A veces, como parte del enojo que expresa el público, se escuchan frases  como “¿Y no hay ningún sustituto?”, lo cual es ignorar el insulto que representa para cualquier ser viviente actuar de salida emergente. Ser “plato de segunda mesa” es algo humillante, sobre todo cuando se sabe que la figura que se había anunciado es popular. He presenciado situaciones como esas, y aunque la mayoría de los asistentes se retira malhumorada, yo aplaudo con fervor. Porque siento una vergüenza ajena y descomunal, porque he tenido que cubrir espacios inimaginables, y porque he sido, como casi todo el mundo, embarcada alguna vez.

Los grandes locutores están mejor preparados para eventualidades de este tipo, sobre todo cuando asumen programas en vivo, donde puede ocurrir cualquier imprevisto. Pero al estar en una cabina de radio, al menos tienen música para cubrirse las espaldas, y paredes que les tapan el rostro. Lo duro de verdad es abrirse el torso ante una multitud, como quien dice “disparen, disparen”, y tener que sonreírle después al embarcador. Porque es famoso, porque es amado, porque es carismático, y porque queremos complacer al público llevándolo en otra ocasión a nuestro show.

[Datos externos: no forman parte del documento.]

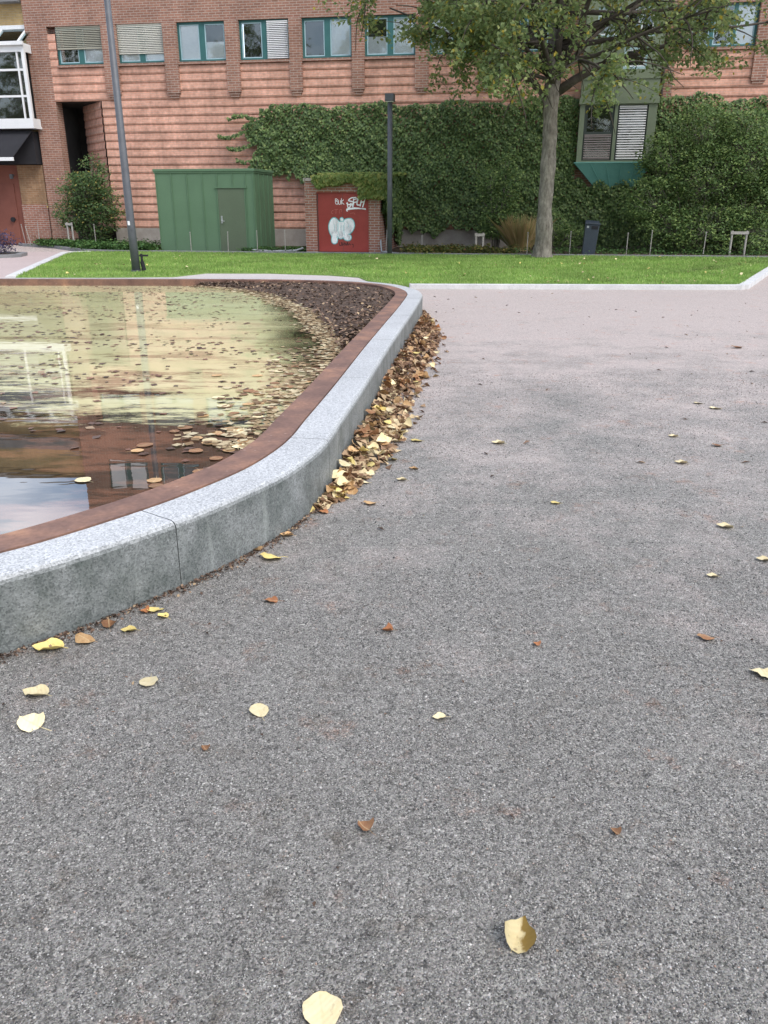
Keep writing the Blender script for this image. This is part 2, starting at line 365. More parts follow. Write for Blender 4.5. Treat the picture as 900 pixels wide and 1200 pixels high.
def leaf_mat(name, c, c2, spots=.3):
    t = NT(name); v = t.coord(); oi = t.node('ObjectInfo')
    n = t.noise(v, 26, 5, .65); col = t.mix(t.ramp(n, (.35, 0.), (.7, 1.)), c, c2)
    col = t.mix(t.ramp(t.noise(v, 70, 3), (.62, 0.), (.7, spots)), col, (.12, .06, .03))
    h = t.node('HueSaturation'); t.t.links.new(col, h.inputs['Color'])
    t.t.links.new(t.math('ADD', t.math('MULTIPLY', oi.outputs['Random'], .5), .75), h.inputs['Value'])
    sx = t.node('SeparateXYZ'); t.t.links.new(v, sx.inputs[0])
    vein = t.ramp(t.math('ABSOLUTE', sx.outputs[0]), (.0, 1.), (.0016, 0.))
    w_ = t.node('TexWave'); t.set(w_, Vector=t.coord(rot=(0, 0, .9)), Scale=28., Distortion=1.)
    out = t.mix(t.math('MULTIPLY', vein, .45), h.outputs[0], (.62, .50, .28))
    out = t.mix(.03, out, w_.outputs['Color'], 'OVERLAY')
    t.bump(w_.outputs['Fac'], .12, .003)
    return t.base(out, .6, .3)
M['leaf_cream'] = leaf_mat('leaf_cream', (.76, .66, .42), (.70, .58, .32), .2)
M['leaf_yellow'] = leaf_mat('leaf_yellow', (.68, .55, .20), (.60, .47, .16), .25)
M['leaf_tan'] = leaf_mat('leaf_tan', (.52, .34, .17), (.40, .23, .10), .3)
M['leaf_brown'] = leaf_mat('leaf_brown', (.24, .115, .055), (.32, .17, .08), .3)
def half_leaf():
    m = leaf_mat('leaf_half', (.74, .64, .38), (.66, .54, .28), .6); nt_ = m.node_tree; b = nt_.nodes['Principled BSDF']
    src = b.inputs['Base Color'].links[0].from_socket; t = NT.__new__(NT); t.m = m; t.t = nt_; t.n = nt_.nodes; t.b = b
    v = t.coord(); sx = t.node('SeparateXYZ'); nt_.links.new(v, sx.inputs[0])
    f = t.math('ADD', t.math('ADD', t.math('MULTIPLY', sx.outputs[0], 22.), t.math('MULTIPLY', sx.outputs[1], 9.)), t.math('MULTIPLY', t.noise(v, 45, 5), .9))
    nt_.links.new(t.mix(t.ramp(f, (.62, 0.), (.80, 1.)), src, (.21, .135, .03)), b.inputs['Base Color']); return m
M['leaf_half'] = half_leaf()
M['leaf_orange'] = leaf_mat('leaf_orange', (.46, .20, .08), (.36, .14, .06), .3)

# ------------------------------------------------------------------ ground
g = MB(); L_ = 450
xs = [-L_, -60, -25, -12, -6, -3, 0, 3, 6, 12, 25, 60, L_]
for i in range(len(xs)-1):
    for j in range(len(xs)-1):
        g.add([(xs[i], xs[j], 0), (xs[i+1], xs[j], 0), (xs[i+1], xs[j+1], 0), (xs[i], xs[j+1], 0)], [(0, 1, 2, 3)])
tag(g.build('ground', M['gravel']), kind='structure')

def catmull(P, step=.06):
    P = [Vector((*p, 0)) for p in P]; out = []
    for i in range(len(P)-1):
        p0, p1, p2, p3 = P[max(i-1, 0)], P[i], P[i+1], P[min(i+2, len(P)-1)]
        n = max(2, int((p2-p1).length/step))
        for k in range(n):
            t = k/n
            q = .5*((2*p1) + (p2-p0)*t + (2*p0-5*p1+4*p2-p3)*t*t + (3*p1-p0-3*p2+p3)*t**3)
            out.append((q.x, q.y))
    out.append((P[-1].x, P[-1].y)); return out
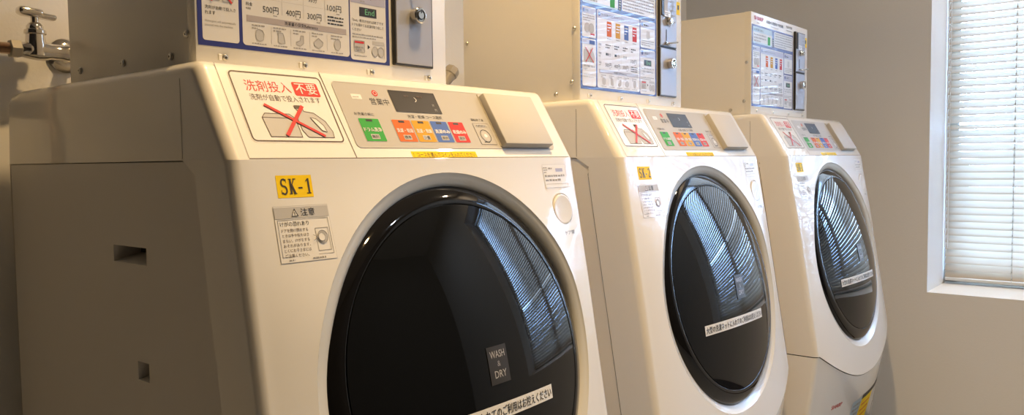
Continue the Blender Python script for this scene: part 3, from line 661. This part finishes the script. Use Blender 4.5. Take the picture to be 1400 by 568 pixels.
    b.build('slats', t)
    for y in (-.345, -.75, -1.16):
        b = MB()
        for x in (xb - .0125, xb + .0125): b.tube([(x, y, zr), (x, y, WZ1 - .02)], .0009, 'cord', 6)
        zz = zr + .012
        while zz < WZ1 - .04: b.tube([(xb - .0125, y, zz + .006), (xb + .0125, y, zz - .006)], .0006, 'cord', 5); b.box(xb - .0145, xb - .012, y - .0016, y + .0016, zz - .003, zz + .003, 'cap'); zz += pitch
        b.build('ladder_cord', t, smooth=0)
    b = MB(); z = -.305; i = 0
    while z < WZ1 - .03:
        for s in (-1, 1): b.lathe([(.0001, -.0022), (.0016, -.0015), (.0022, 0), (.0016, .0015), (.0001, .0022)], (xb - .028, yl + .004 * s - .006, z + (.0027 if s > 0 else 0)), (0, 0, 1), 'bead', 6)
        z += .0054
    b.tube([(xb - .028, yl - .010, -.305), (xb - .028, yl - .010, WZ1 - .03)], .0006, 'bead', 4); b.tube([(xb - .028, yl - .002, -.305), (xb - .028, yl - .002, WZ1 - .03)], .0006, 'bead', 4)
    o = b.build('bead_chain', t)
    # recessed ceiling lamps, added fill lamps among them
    for (x, y, e, lb, lc) in LAMPS:
        t = thing('ceiling_downlight', lb, 'downlight', (x, y, ZS + ZC), 0, 'recessed ceiling downlights')
        b = MB(); b.lathe([(.062, 0), (.062, -.004), (.050, -.006), (.046, -.002), (.044, .0)], (0, 0, 0), (0, 0, 1), 'cord', 40); b.build('trim_ring', t)
        l = bpy.data.lights.new('downlight_lamp', 'AREA'); l.shape = 'DISK'; l.size = .085; l.energy = e; l.color = lc; l.spread = radians(165 if x > 1.2 else LSPREAD)
        lo = bpy.data.objects.new('downlight_lamp', l); C.objects.link(lo); lo.parent = t; lo.location = (0, 0, -.008)

# ------------------------------------------------------------------ tuning values
TILT = 58
LCOL = (1., .66, .30); LSPREAD = 118
LAMPS = [(.45, -.30, 17., 'recessed downlight in the ceiling above the nearest washing machine', LCOL),
         (2.02, -.74, 10., 'recessed downlight in the ceiling by the window wall', (1., .74, .48)),
         (1.50, -1.75, 15., 'added cool white ceiling downlight, unseen, cooling the light on the window wall', (.80, .90, 1.)),  # added lamp, cools the window wall and the farther machines
         (.45, -1.15, 8., 'added warm ceiling downlight, unseen, brightening the machine fronts', LCOL)]  # added lamp, lights the fronts from out of view
WORLD = ((.35, .57, 1.0), 84.0)

MACH = [((0, 0, ZS), 0.), ((.7614, .0139, ZS), -.0011), ((1.4905, -.0058, ZS), -.0051)]
LM = ['white front-loading washing machine with black round door, nearest the camera, numbered SK-1', 'white front-loading washing machine with black round door, middle of the row, numbered SK-2', 'white front-loading washing machine with black round door, farthest from the camera, beside the window wall']
LB = ['cream coin box on the nearest washing machine, beside the chrome tap', 'cream coin box on the middle washing machine, poster crossed by blind reflections', 'cream coin box on the farthest washing machine, its top and red heading visible']
for i, (loc, rz) in enumerate(MACH):
    build_machine(i, loc, rz, LM[i], 'SK-%d' % (i + 1))
    build_coin_box(i, loc, rz, LB[i], (.434, .394, .434)[i])
build_tap()
build_room()

# world
w = bpy.data.worlds.new('daylight'); SC.world = w; w.use_nodes = True
bg = w.node_tree.nodes['Background']; bg.inputs[0].default_value = (*WORLD[0], 1); bg.inputs[1].default_value = WORLD[1]
# sky bright to one side, darkened straight out the window to thin reflections there
nt = w.node_tree; N = nt.nodes; L = nt.links
tc = N.new('ShaderNodeTexCoord'); sp = N.new('ShaderNodeSeparateXYZ'); L.new(tc.outputs['Generated'], sp.inputs[0])
def ramp(sock, a, b):
    m = N.new('ShaderNodeMapRange'); m.interpolation_type = 'SMOOTHSTEP'; m.inputs['From Min'].default_value = a; m.inputs['From Max'].default_value = b; L.new(sock, m.inputs['Value']); return m.outputs[0]
m1 = N.new('ShaderNodeMath'); m1.operation = 'MULTIPLY'; L.new(ramp(sp.outputs['Y'], -.46, -.38), m1.inputs[0]); L.new(ramp(sp.outputs['Z'], .07, .12), m1.inputs[1])
mx = N.new('ShaderNodeMix'); mx.data_type = 'RGBA'; L.new(m1.outputs[0], mx.inputs[0]); mx.inputs[6].default_value = (*WORLD[0], 1); mx.inputs[7].default_value = (.08, .095, .12, 1)
L.new(mx.outputs[2], bg.inputs[0])
pl = bpy.data.lights.new('window_portal', 'AREA'); pl.shape = 'RECTANGLE'; pl.size = WZ1 - WZ0; pl.size_y = WY1 - WY0
pl.cycles.is_portal = True
po = bpy.data.objects.new('window_portal', pl); C.objects.link(po); po.location = (XW + .33, (WY0 + WY1) / 2, ZS + (WZ0 + WZ1) / 2)
po.rotation_euler = (0, radians(90), 0)

# camera (fitted)
cam = bpy.data.cameras.new('camera'); co = bpy.data.objects.new('camera', cam); C.objects.link(co)
cam.sensor_width = 36; cam.sensor_fit = 'HORIZONTAL'; cam.lens = 36 * 1095.263 / 1400; cam.clip_start = .02
r = Vector((0.63631598, -0.77132762, -0.01247672)); u = Vector((0.0520739, 0.02681112, 0.99828326)); f = Vector((0.76966894, 0.63587331, -0.05722638))
mw = Matrix(((r.x, u.x, -f.x, -.44287), (r.y, u.y, -f.y, -.73378), (r.z, u.z, -f.z, ZS - .00538), (0, 0, 0, 1)))
co.matrix_world = mw; SC.camera = co

SC.view_settings.view_transform = 'Standard'; SC.view_settings.look = 'None'; SC.view_settings.gamma = 1; SC.view_settings.exposure = 0.
SC.view_settings.use_curve_mapping = False
cy = SC.cycles; cy.use_denoising = True; cy.max_bounces = 8; cy.diffuse_bounces = 4; cy.glossy_bounces = 5; cy.transparent_max_bounces = 8
cy.caustics_reflective = False; cy.caustics_refractive = False; cy.sample_clamp_indirect = 6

La mejor venganza que se puede cumplir contra una persona embarcadora (seremos ingenuos y confiados pero vengativos también, ¿para qué negarlo?) es incitarlo a que nos curse algún tipo de invitación. Asegurarle nuestra presencia, prometerle villas y castillas, ayudarlo con los gastos de nuestro traslado, aportar atractivos tentadores, inflar nuestro currículum vitae, y esperar hasta el último instante. Y cuando todo esté listo: pasajes, alojamiento, promoción, programa y fechas, embarcarlo. Que no es montarlo en un avión ni en un barco ni en un tren, sino más bien todo lo contrario: dejarlo en tierra y encueros. O como dicen por ahí: dejarlo en eso y pensando en otra cosa. ¡Vaya!, como nos hizo a nosotros.